Have you noticed how technology has made it possible for us to be always available to people? But we were not always created to be on and available, as our souls never get the chance to rest and settle.  Even God rested one whole day! We are told to observe a span of time “to cease”, which is the literal meaning of the Sabbath.  As we keep the Sabbath we realize that life is not up to us and we need to cease, stop and enjoy!  How we spend it is our choice of what helps us to reclaim the sacred part of our souls. Refusing to rest or cease is trying to do more than God who rested from His work. We may have to be intentional and shut down our computer and be mindful of our souls and people who mean the most of us. We may want to light a candle, enjoy a meal with friends, go for a walk or hike, take ad nap, read the Bible as a family etc.   WE need to cease from anything that is not life giving. We need time to pause and to be free to enjoy God. Sometimes when we are lacking in joy, we may have violated the rhythm of life. We need to try to live true to ourselves and true to the way we were created to live.
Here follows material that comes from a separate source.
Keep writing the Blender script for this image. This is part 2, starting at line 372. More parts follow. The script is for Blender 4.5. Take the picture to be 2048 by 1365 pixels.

But let us remember that the Sabbath rest is intended to be a delight and not a rule.

November 6th

Devotions from Stephen Smith’s book, Soul Custody

The author gives 10 suggestions for dealing with our stress

      1.  Practice the spiritual discipline of slowing down. Practice silence and journal how you can eradicate hurry from your life.

  1. Explore what is contributing to your stress.  Identify the sources of your stress and seek to make choices that will lead you to de-stress your life in specific ways.
  2. Park the farthest from your destination and pray as you walk. Talk it out with God
  3. Incorporate more humor in your life.  Laughter is a stress buster.
  4. Decide to join the slow food movement. Enjoy meal preparation as a soulful, life-giving, and even spiritual exercise.
  5. Go to bed 30 minutes earlier every night for a month and evaluate how you feel.
  6. Do something that gives you life every day. Work with the question, “What makes me come alive?” and practice it.
  7. Choose one day a week, perhaps your Sabbath, not to check voice mail, e-mail, or use any form of technology.
  8. Become less available to people’s demands and more available to the choices that lead to caring for your soul.
  9. Walk 30 minutes 5 days a week at a steady pace and monitor how your feel after that time.

You might want to find a friend who is an encourager to share with and help you during this time.  Let us all find a rhythm of living that rids us of our stress and helps us to give it to Him who gives peace!